Jecken starteten mit Dom-Gottesdienst in die Session

Ein Novum im Kölner Karneval

Ein leichtes Schunkeln konnten sich die Karnevalisten auch im Hohen Dom zu Köln nicht verkneifen: Als zum Auszug nach dem Pontifikalamt mit Kardinal Joachim Meisner am Donnerstagabend kölsche Klänge in der gotischen Kathedrale ertönten, wiegte sich so mancher Messbesucher in sanftem Rhythmus hin und her. Das "Großer Gott, wir loben Dich" hatten die Mitglieder der Festkomitee-Karnevalsgesellschaften zuvor schon strophenweise auf Kölsch gesungen. Doch an religiösem Ernst fehlte es dem festlichen Gottesdienst, der erstmals am Vorabend der Proklamation des Kölner Dreigestirns im Dom stattfand, trotz bunter Kostüme und Standarten nicht.

 (DR)

Von KNA-Redakteurin Viola van Melis

Der Erzbischof erklärte den Gläubigen im gut gefüllten Dom in seiner Predigt, dass zwischen Karneval und Kirche ein enger Zusammenhang bestehe. "Karneval bleibt nur Karneval, wenn er mit dem Kirchenjahr und mit dem Leben der Kirche verbunden ist", sagte er. Auch wesensmäßig seien die beiden miteinander verwandt.
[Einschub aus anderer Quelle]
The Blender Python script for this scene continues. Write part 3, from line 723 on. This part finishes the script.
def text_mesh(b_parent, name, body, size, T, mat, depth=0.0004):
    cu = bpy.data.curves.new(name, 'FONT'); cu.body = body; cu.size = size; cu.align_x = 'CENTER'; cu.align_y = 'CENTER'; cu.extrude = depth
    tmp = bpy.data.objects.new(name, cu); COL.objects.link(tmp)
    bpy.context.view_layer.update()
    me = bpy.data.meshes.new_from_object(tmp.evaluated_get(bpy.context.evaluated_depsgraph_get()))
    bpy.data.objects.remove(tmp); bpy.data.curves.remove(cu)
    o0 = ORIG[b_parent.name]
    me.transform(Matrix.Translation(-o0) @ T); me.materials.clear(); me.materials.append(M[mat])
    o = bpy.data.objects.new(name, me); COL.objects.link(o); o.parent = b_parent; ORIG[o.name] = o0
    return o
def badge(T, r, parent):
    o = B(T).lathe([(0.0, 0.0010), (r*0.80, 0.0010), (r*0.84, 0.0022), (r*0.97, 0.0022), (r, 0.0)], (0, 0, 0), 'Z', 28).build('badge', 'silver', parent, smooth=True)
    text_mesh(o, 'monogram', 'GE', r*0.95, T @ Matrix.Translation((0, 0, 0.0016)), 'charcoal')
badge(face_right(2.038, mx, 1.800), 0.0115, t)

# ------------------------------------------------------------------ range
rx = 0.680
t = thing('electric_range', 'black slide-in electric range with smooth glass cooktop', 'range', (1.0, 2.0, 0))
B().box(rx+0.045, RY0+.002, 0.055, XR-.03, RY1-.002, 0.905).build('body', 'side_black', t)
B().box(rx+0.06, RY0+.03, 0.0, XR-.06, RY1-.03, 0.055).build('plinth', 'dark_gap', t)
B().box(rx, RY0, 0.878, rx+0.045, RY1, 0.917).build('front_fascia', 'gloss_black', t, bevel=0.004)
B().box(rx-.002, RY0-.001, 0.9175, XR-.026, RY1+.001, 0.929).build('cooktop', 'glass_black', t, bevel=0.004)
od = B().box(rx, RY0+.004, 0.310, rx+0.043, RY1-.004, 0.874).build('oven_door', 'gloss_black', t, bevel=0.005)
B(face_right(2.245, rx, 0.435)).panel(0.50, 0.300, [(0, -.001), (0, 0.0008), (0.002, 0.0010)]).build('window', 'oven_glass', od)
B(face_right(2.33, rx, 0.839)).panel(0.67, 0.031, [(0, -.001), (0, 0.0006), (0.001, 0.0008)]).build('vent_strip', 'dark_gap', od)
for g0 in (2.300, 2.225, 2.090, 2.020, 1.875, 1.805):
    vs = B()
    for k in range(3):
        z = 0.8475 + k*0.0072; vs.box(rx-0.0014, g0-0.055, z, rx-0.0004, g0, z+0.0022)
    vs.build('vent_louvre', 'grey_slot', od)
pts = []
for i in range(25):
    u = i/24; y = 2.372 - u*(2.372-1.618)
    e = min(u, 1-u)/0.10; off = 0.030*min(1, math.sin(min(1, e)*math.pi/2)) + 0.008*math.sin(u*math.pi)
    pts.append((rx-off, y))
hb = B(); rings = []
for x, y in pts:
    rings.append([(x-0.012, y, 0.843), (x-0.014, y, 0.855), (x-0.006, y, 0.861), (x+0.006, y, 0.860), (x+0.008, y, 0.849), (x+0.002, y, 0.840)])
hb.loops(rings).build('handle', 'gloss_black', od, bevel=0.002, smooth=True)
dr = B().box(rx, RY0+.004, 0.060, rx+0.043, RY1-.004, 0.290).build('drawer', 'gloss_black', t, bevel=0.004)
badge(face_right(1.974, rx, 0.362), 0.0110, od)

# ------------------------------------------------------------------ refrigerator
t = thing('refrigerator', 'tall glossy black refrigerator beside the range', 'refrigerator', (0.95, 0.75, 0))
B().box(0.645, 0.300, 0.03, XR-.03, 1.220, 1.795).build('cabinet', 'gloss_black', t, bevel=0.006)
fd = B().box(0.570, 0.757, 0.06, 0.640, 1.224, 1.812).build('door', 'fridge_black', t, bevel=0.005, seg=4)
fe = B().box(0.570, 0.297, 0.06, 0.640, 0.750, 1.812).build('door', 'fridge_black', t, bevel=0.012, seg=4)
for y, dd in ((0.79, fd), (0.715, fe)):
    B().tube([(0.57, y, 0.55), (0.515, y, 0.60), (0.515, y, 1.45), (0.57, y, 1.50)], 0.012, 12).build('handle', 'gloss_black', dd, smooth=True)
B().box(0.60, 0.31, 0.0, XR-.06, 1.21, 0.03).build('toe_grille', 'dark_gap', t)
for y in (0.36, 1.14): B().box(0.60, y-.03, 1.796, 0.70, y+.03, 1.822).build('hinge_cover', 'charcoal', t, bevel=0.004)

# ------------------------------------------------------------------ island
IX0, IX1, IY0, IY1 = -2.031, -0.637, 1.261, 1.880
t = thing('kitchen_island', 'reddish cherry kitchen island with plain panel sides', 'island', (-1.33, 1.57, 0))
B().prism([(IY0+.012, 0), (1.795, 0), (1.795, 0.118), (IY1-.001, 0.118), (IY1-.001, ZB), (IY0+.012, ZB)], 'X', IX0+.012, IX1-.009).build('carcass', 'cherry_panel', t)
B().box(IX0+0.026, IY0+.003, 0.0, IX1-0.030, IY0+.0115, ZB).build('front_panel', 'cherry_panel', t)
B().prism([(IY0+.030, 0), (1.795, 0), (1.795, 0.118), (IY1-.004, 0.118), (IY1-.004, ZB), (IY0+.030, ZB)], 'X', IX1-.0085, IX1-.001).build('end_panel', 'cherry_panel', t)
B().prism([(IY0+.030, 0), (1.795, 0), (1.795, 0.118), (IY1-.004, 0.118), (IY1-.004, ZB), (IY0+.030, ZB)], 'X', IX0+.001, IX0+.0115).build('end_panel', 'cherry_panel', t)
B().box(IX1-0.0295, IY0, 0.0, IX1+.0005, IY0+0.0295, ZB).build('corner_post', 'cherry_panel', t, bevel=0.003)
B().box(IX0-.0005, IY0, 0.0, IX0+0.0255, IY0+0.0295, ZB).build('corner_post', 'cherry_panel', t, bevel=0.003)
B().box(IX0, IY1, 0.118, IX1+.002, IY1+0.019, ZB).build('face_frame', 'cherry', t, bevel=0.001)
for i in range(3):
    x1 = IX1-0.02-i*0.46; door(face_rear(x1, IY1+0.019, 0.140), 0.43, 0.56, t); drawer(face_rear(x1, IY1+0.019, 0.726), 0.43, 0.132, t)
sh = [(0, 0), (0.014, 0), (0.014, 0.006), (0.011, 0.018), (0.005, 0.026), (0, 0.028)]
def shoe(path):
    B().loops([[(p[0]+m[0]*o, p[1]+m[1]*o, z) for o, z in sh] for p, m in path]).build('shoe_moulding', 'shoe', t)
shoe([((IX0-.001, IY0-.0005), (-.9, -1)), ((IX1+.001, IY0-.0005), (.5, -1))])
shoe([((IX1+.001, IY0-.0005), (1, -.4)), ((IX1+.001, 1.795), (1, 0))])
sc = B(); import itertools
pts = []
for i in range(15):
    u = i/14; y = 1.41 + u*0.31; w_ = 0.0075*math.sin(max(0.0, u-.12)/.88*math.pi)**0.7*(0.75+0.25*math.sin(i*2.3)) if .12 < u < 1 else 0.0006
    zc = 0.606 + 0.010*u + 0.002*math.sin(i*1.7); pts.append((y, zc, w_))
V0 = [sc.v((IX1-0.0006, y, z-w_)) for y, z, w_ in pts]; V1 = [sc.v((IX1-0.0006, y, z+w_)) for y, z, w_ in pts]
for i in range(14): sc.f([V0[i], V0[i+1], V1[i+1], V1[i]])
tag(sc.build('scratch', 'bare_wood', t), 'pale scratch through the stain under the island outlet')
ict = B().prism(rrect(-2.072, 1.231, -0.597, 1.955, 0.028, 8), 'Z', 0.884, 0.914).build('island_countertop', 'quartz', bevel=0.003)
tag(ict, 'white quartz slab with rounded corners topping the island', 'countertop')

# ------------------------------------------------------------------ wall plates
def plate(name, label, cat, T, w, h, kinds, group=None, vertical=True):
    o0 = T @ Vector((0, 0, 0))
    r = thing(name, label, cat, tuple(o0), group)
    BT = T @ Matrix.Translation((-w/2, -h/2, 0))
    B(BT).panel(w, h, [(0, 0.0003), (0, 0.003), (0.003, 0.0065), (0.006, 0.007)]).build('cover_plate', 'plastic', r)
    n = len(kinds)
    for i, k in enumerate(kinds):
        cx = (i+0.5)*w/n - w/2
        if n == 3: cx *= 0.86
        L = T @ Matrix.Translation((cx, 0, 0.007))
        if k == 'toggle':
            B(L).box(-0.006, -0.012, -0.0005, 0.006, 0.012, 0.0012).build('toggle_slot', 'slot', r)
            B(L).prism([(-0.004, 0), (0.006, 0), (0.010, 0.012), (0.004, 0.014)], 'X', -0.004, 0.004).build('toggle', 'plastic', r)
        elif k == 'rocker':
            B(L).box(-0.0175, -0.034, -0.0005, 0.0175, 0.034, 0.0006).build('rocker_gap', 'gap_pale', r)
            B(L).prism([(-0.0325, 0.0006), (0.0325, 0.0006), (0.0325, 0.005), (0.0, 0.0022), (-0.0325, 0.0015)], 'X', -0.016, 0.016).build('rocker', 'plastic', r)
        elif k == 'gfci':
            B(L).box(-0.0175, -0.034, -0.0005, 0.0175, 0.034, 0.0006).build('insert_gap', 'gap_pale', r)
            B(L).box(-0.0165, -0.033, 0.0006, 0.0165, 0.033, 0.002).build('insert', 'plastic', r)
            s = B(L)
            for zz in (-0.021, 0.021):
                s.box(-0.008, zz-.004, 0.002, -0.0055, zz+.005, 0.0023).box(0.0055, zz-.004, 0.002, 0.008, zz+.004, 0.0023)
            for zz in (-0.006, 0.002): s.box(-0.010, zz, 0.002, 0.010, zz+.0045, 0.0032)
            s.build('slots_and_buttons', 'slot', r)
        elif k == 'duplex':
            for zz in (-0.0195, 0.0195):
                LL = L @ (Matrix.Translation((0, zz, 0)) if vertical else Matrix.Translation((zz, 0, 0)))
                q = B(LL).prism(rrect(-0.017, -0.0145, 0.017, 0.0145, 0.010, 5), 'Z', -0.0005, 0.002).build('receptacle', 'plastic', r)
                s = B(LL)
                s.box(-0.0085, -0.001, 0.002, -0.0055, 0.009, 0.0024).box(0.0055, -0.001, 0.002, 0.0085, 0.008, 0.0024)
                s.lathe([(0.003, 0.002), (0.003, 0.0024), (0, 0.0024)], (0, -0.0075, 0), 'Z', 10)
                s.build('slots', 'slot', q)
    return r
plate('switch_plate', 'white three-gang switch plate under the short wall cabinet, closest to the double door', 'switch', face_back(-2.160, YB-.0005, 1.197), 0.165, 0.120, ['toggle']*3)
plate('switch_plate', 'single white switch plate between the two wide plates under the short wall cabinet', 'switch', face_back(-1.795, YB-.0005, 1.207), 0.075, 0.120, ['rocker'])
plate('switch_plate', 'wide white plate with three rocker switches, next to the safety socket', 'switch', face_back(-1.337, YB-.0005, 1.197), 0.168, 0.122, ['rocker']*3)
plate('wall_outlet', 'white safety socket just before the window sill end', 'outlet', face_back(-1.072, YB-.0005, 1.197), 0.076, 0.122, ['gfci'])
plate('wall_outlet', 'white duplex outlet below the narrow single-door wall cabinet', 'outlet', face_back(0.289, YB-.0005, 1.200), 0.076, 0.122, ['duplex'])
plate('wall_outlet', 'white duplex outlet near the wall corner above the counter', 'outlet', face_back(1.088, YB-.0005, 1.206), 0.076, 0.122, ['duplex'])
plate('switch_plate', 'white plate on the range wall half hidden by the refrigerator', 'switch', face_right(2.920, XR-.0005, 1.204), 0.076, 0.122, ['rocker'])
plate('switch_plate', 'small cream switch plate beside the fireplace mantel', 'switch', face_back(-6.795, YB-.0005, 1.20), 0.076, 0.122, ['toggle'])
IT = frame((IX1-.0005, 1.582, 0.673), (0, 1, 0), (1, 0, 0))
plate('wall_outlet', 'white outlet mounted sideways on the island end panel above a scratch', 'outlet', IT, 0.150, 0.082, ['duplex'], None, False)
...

"Der Humor, der Mutterwitz, lebt von dem Humus, also der Muttererde des Evangeliums". Ein humorvoller Mensch verliere nicht die Geduld mit der Welt, weil Gott mit ihm Geduld habe. Ein solcher Mensch kenne auch keine Verbitterung, "weil er hinter allen geschäftigen Händen Gottes Vaterhand sieht", meinte der Kardinal.

Das designierte Dreigestirn, Prinz Jacky I., Bauer Walter und Jungfrau Antonia, das in den kommenden Wochen hunderte lustiger Veranstaltungen besuchen wird, lauschte den Worten des Oberhirten ebenso konzentriert wie das Kinderdreigestirn. Der Kardinal vollendete den Dreischritt seiner Predigt von "humus, humor, humanitas" mit den Worten: "Als kostbarste Frucht des Humors schenkt uns Gott die humanitas, die Menschenwürde." Wo sich Humor als Lebensstil entfalte, so Meisner an die Adresse der Karnevalisten, werde man der Würde des Menschen am ehesten gerecht.

Festkomitee-Präsident Markus Ritterbach dürfte dem Erzbischof innerlich zugestimmt haben. Hatte er doch im Vorfeld gesagt: "Die Zeit ist reif, wieder stärker auf die kirchlichen Wurzeln des Karnevals hinzuweisen." Die fünfte Jahreszeit werde von vielen falsch verstanden. Sie meinten, es gehe nur ums Feiern mit Musik oder Alkohol. Die Bräuche hätten aber auch christliche Wurzeln. Ritterbach: "Allein das Ende der Festlichkeiten wird ja vom Termin des Aschermittwochs bestimmt."

Bis dahin allerdings hat die Session den Karnevalisten noch viel zu bieten. Die Vorfreude auf Sitzungen und Umzüge war den Paaren der Tanzgruppen, den Mariechen und Tanzoffizieren, regelrecht anzumerken. Um der Kleiderordnung im Dom zu entsprechen, hatten die Funkenmariechen, die stets kurze Röcke tragen, Capes und lange Stiefel übergezogen.

Ein Schmunzeln entlockte der Erzbischof ihnen, als er versprach, dass jeder Mensch "den Adelstitel 'von Gott'" tragen dürfe. An die Auszeichnung "Mariechen Müller von Gott" oder "Willi Schmitz von Gott" reiche kein Orden und - "bitte verzeihen Sie", so der Kardinal - auch kein Karnevalsorden heran. Dass die Idee des Festkomitee-Präsidenten, mit einem Dom-Gottesdienst in die heiße Phase der Session einzutreten, nicht die schlechteste war, befand schließlich auch der Erzbischof. Zum Abschluss schlug er vor - und erntete dafür viel Applaus -, eine solche Messe auch im kommenden Jahr am Vorabend der Prinzenproklamation zu feiern. Das Novum 2007 könnte im Zentrum des rheinischen Frohsinns zum festen karnevalistischen Termin werden.